━━ Data lines
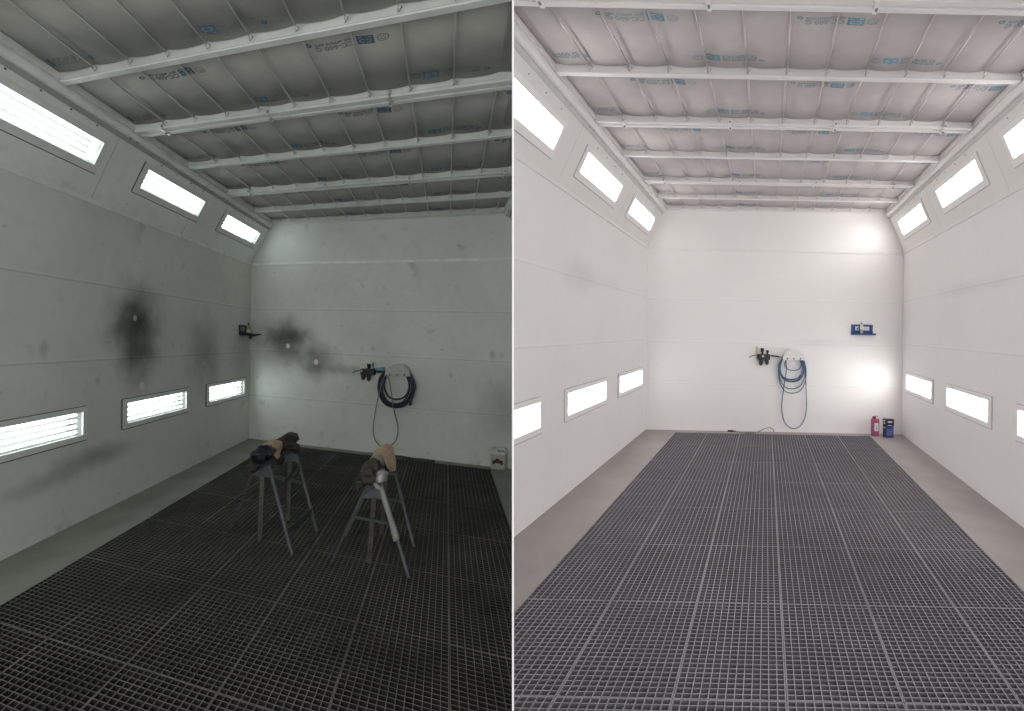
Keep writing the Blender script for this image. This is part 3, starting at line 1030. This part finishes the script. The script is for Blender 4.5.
# ---- dark booth
Ul = lambda a, b: 1.802 + 0.002658 * a
Wl = lambda a, b: 1.498 + 0.000131 * a - 0.00218 * b
fl = hose_holder(LR, 379, 81, 84, 168, Ul, Wl, 'dusty dome-shaped hose holder on back wall of dark booth', M['holder_l'])
hose(fl, [(256, 468, 372, .05), (250, 462, 366, .07), (258, 474, 378, .09), (288, 446, 324, .06), (280, 452, 354, .10), (268, 470, 366, .045)],
     330, 428, 112, [(228, 140, .05), (262, 141, .06), (285, 140, .07), (315, 138, .07)], 0.0125, M['hose_dark'], 'thick navy hose coiled on dusty holder in dark booth',
     tail=[(400, 110, .09), (440, 140, .10), (470, 180, .10), (488, 232, .10), (480, 280, .10), (466, 322, .10), (461, 340, .10)], tip=[(461, 336, .10), (458, 362, .10)])
m = MB()
m.tube(catmull([fl(*p) for p in [(316, 158, .150), (330, 190, .150), (346, 270, .150), (355, 335, .150), (364, 410, .12), (377, 490, .07), (380, 555, .07), (362, 610, .07), (325, 645, .08),
                                 (285, 650, .08), (246, 622, .07), (224, 570, .06), (221, 510, .06), (232, 440, .07), (252, 370, .14), (262, 320, .150), (276, 260, .150), (296, 190, .150), (306, 158, .150)]], 7), 0.0075, 8)
tag(m.build('hanging_hose', M['hose_grey']), 'thin grey hose loop hanging to floor in dark booth', 'hose')
air_unit(fl, dict(bracket=(126, 172, 80, 124), bd=0.04, bm=M['cream'], body=(140, 228, 117, 160), bowls=[(153, 158, 194, .034), (190, 158, 200, .034)],
                  knobs=[(190, 84, 120, .030), (217, 74, 124, .009)], gauge=(150, 132, 5), inlet=[(82, 146, .06), (96, 135, .06), (120, 132, .055), (142, 133, .045)],
                  outlet=[((228, 140, .05), (288, 141, .065), .014, 'black'), ((236, 122, .07), (288, 118, .075), .026, 'cyan')]),
         'black air regulator with cyan coupling in dark booth', M['hose_dark'])

# ---- cables on the floor along the back walls
def cable(R, pts, rad, material, label, plug=None):
    m = MB()
    m.tube(catmull([P(R, *p) for p in pts], 6), rad, 6)
    o = m.build('floor_cable', material)
    tag(o, label, 'cable')
    if plug:
        t = MB()
        a, b = P(R, *plug[0]), P(R, *plug[1])
        t.tube([a, a.lerp(b, .3), a.lerp(b, .35), b], [0.008, 0.010, 0.018, 0.016], 8)
        t.build('plug', M['brown_print'], o)
h = 0.012
cable(RR, [(1.43, .10, h), (1.50, .13, h), (1.56, .20, h), (1.66, .24, h), (1.75, .21, h), (1.74, .13, h), (1.66, .10, h), (1.58, .12, h), (1.62, .17, h), (1.72, .15, h), (1.80, .10, .02), (1.87, .06, .055), (1.95, .05, .075), (2.01, .05, .06), (2.035, .06, h)],
      0.007, M['hose_grey'], 'thin grey cable lying along back wall of white booth', ((1.44, .10, .02), (1.31, .09, .02)))
h = 0.014
cable(LR, [(2.55, .12, h), (2.70, .10, h), (2.80, .07, h), (2.92, .08, h), (3.05, .12, h), (3.18, .22, h), (3.30, .20, h), (3.40, .12, h), (3.32, .10, h), (3.15, .10, h), (3.0, .17, h), (2.85, .15, h), (2.72, .16, h)],
      0.012, M['dark'], 'dark cable lying along back wall of dark booth')

# ---- tins in the corner of the white booth
def tin(name, cx, yf, wd, dp, ht, body, label, cat):
    z0 = floor_z(RR, cx, yf + dp / 2) + 0.003
    root = empty(name, (cx, yf + dp / 2, z0))
    tag(root, label, cat)
    m = MB()
    m.box(cx - wd / 2, cx + wd / 2, yf, yf + dp, z0, z0 + ht)
    m.build('can_body', body, root, bevel=0.006)
    return root, z0
r, z0 = tin('paint_can', 6.017, 8.225, 0.100, 0.065, 0.30, M['pink'], 'tall pink tin with red cap by the white booth corner', 'can')
for nm, a, b, c0, c1, mk in (('paper_label', -.035, .032, .105, .235, 'label_w'), ('printed_mark', -.012, .012, .13, .16, 'greyp'), ('printed_mark', -.022, .022, .175, .18, 'greyp'), ('printed_mark', -.022, .022, .20, .206, 'greyp'), ('printed_mark', -.052, -.040, .17, .21, 'blue')):
    m = MB(); e = 0.0015 if nm == 'paper_label' else 0.0028
    m.box(6.017 + a, 6.017 + b, 8.225 - e, 8.230, z0 + c0, z0 + c1); m.build(nm, M[mk], r)
m = MB(); m.lathe([(.020, 0), (.020, .012), (.024, .013), (.024, .038), (.020, .045)], Matrix.Translation((6.005, 8.257, z0 + .30)), 14); m.build('cap', M['red'], r)
m = MB(); m.tube(catmull([Vector((5.972, 8.257, z0 + .295)), Vector((5.975, 8.257, z0 + .335)), Vector((6.017, 8.245, z0 + .348)), Vector((6.059, 8.257, z0 + .335)), Vector((6.062, 8.257, z0 + .295))], 6), .004, 6); m.build('handle', M['greyp'], r)
m = MB(); m.box(5.9662, 6.0678, 8.2238, 8.2912, z0, z0 + .012); m.build('rim', M['label_w'], r)

bx, by = 6.236, 8.225
r, z0 = tin('thinner_can', bx, by, 0.135, 0.065, 0.305, M['blue'], 'square blue and black tin with white cap in corner', 'can')
m = MB(); m.box(bx - .0682, bx + .0682, by - .0008, by + .0658, z0 + .20, z0 + .303); m.build('black_band', M['black'], r)
m = MB(); m.box(bx - .0685, bx - .066, by + .003, by + .062, z0 + .004, z0 + .20); m.build('side_panel', M['dark'], r)
for nm, a, b, c0, c1, mk in (('printed_mark', -.036, .036, .245, .272, 'white_pl'), ('printed_mark', -.03, .03, .196, .208, 'label_w'), ('printed_mark', -.05, .05, .128, .138, 'pale_blue'), ('printed_mark', -.05, .05, .100, .112, 'pale_blue'),
                             ('printed_mark', -.05, .05, .072, .084, 'pale_blue'), ('printed_mark', -.05, .03, .045, .055, 'pale_blue')):
    m = MB(); m.box(bx + a, bx + b, by - .0022, by + .001, z0 + c0, z0 + c1); m.build(nm, M[mk], r)
for zz in (.15, .225, .265):
    m = MB(); m.box(bx - .0700, bx - .066, by + .015, by + .045, z0 + zz, z0 + zz + .018); m.build('printed_mark', M['label_w'], r)
m = MB(); m.lathe([(.022, 0), (.022, .010), (.026, .011), (.026, .036), (.021, .042)], Matrix.Translation((bx - .035, by + .04, z0 + .305)), 14); m.build('cap', M['white_pl'], r)
m = MB(); m.tube(catmull([Vector((bx - .01, by + .04, z0 + .30)), Vector((bx - .005, by + .04, z0 + .325)), Vector((bx + .025, by + .04, z0 + .330)), Vector((bx + .055, by + .04, z0 + .322)), Vector((bx + .058, by + .04, z0 + .30))], 6), .006, 6); m.build('handle', M['white_pl'], r)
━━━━
Required work: Up to and including the line containing "dark booth', M['hose_dark'])", repeat every line from the start of the data, but none of the pictures.

Complete response:
Keep writing the Blender script for this image. This is part 3, starting at line 1030. This part finishes the script. The script is for Blender 4.5.
# ---- dark booth
Ul = lambda a, b: 1.802 + 0.002658 * a
Wl = lambda a, b: 1.498 + 0.000131 * a - 0.00218 * b
fl = hose_holder(LR, 379, 81, 84, 168, Ul, Wl, 'dusty dome-shaped hose holder on back wall of dark booth', M['holder_l'])
hose(fl, [(256, 468, 372, .05), (250, 462, 366, .07), (258, 474, 378, .09), (288, 446, 324, .06), (280, 452, 354, .10), (268, 470, 366, .045)],
     330, 428, 112, [(228, 140, .05), (262, 141, .06), (285, 140, .07), (315, 138, .07)], 0.0125, M['hose_dark'], 'thick navy hose coiled on dusty holder in dark booth',
     tail=[(400, 110, .09), (440, 140, .10), (470, 180, .10), (488, 232, .10), (480, 280, .10), (466, 322, .10), (461, 340, .10)], tip=[(461, 336, .10), (458, 362, .10)])
m = MB()
m.tube(catmull([fl(*p) for p in [(316, 158, .150), (330, 190, .150), (346, 270, .150), (355, 335, .150), (364, 410, .12), (377, 490, .07), (380, 555, .07), (362, 610, .07), (325, 645, .08),
                                 (285, 650, .08), (246, 622, .07), (224, 570, .06), (221, 510, .06), (232, 440, .07), (252, 370, .14), (262, 320, .150), (276, 260, .150), (296, 190, .150), (306, 158, .150)]], 7), 0.0075, 8)
tag(m.build('hanging_hose', M['hose_grey']), 'thin grey hose loop hanging to floor in dark booth', 'hose')
air_unit(fl, dict(bracket=(126, 172, 80, 124), bd=0.04, bm=M['cream'], body=(140, 228, 117, 160), bowls=[(153, 158, 194, .034), (190, 158, 200, .034)],
                  knobs=[(190, 84, 120, .030), (217, 74, 124, .009)], gauge=(150, 132, 5), inlet=[(82, 146, .06), (96, 135, .06), (120, 132, .055), (142, 133, .045)],
                  outlet=[((228, 140, .05), (288, 141, .065), .014, 'black'), ((236, 122, .07), (288, 118, .075), .026, 'cyan')]),
         'black air regulator with cyan coupling in dark booth', M['hose_dark'])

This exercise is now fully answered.